** start of Provided material **

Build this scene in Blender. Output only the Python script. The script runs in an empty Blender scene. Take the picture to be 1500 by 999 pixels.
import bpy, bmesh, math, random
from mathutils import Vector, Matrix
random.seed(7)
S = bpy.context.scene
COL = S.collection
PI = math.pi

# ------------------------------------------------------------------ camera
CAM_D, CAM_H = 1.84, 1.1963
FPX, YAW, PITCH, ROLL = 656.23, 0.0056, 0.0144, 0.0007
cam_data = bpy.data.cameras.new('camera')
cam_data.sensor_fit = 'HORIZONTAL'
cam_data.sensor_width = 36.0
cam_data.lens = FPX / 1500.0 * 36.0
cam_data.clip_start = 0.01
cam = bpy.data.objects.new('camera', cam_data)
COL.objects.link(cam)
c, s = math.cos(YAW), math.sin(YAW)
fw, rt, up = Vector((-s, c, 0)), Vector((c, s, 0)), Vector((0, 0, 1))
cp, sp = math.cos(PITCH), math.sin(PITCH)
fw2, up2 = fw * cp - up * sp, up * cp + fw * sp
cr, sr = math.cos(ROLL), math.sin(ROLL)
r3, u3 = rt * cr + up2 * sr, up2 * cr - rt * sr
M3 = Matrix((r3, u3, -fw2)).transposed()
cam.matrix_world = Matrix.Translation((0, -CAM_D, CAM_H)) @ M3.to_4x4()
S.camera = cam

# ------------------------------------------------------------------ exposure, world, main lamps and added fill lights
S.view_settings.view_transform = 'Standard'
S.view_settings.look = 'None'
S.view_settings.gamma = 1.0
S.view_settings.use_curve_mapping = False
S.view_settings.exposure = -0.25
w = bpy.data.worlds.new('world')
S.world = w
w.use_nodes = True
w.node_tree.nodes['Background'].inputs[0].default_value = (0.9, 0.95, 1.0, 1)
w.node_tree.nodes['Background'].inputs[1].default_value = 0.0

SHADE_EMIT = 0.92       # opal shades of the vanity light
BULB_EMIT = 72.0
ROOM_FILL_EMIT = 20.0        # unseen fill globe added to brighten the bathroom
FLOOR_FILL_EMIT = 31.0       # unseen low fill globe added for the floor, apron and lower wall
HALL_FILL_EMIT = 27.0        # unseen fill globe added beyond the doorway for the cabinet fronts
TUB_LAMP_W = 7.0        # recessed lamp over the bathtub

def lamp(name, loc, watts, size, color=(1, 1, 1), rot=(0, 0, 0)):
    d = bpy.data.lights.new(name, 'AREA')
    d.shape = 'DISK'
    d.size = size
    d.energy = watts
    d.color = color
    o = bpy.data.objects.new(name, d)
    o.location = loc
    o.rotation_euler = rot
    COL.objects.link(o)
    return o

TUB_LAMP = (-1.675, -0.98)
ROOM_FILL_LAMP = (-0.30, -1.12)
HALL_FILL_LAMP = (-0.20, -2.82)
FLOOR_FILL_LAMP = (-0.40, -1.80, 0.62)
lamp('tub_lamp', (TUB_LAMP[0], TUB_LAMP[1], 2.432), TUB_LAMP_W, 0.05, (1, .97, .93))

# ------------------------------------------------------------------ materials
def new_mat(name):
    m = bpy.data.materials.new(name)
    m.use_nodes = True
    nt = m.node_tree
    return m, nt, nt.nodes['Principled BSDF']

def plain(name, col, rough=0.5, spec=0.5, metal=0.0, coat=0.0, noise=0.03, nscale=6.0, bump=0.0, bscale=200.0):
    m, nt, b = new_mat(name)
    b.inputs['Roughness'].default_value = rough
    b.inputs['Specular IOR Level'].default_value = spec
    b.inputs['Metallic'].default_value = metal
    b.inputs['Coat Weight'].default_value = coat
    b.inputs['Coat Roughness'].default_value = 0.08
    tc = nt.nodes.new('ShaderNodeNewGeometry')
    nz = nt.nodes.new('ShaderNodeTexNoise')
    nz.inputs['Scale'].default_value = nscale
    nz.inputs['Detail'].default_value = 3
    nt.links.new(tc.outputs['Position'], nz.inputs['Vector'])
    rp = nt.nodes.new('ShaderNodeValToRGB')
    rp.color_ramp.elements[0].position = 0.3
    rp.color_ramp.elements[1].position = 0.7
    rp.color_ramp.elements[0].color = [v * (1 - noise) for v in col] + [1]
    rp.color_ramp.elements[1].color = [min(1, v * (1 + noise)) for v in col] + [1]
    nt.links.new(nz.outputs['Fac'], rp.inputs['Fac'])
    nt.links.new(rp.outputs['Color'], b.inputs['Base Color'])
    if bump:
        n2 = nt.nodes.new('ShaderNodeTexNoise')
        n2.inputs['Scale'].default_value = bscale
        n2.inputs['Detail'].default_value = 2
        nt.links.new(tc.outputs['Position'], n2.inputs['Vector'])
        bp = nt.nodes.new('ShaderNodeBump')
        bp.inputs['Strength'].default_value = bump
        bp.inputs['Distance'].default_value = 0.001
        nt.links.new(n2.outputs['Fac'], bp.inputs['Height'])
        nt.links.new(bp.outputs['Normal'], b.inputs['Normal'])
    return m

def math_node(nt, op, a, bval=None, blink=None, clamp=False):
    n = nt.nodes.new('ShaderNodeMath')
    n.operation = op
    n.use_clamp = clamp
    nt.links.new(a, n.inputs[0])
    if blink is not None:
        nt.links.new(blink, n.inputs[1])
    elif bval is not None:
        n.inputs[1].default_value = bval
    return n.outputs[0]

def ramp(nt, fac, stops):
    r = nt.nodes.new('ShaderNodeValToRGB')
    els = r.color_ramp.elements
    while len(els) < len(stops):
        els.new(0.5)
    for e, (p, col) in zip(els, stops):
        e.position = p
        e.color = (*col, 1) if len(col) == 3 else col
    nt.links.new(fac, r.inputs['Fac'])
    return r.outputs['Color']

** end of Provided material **

From the first line of the data through the line with "PI = math.pi", quote each line exactly and add nothing else.

### Response to the task:
Build this scene in Blender. Output only the Python script. The script runs in an empty Blender scene. Take the picture to be 1500 by 999 pixels.
import bpy, bmesh, math, random
from mathutils import Vector, Matrix
random.seed(7)
S = bpy.context.scene
COL = S.collection
PI = math.pi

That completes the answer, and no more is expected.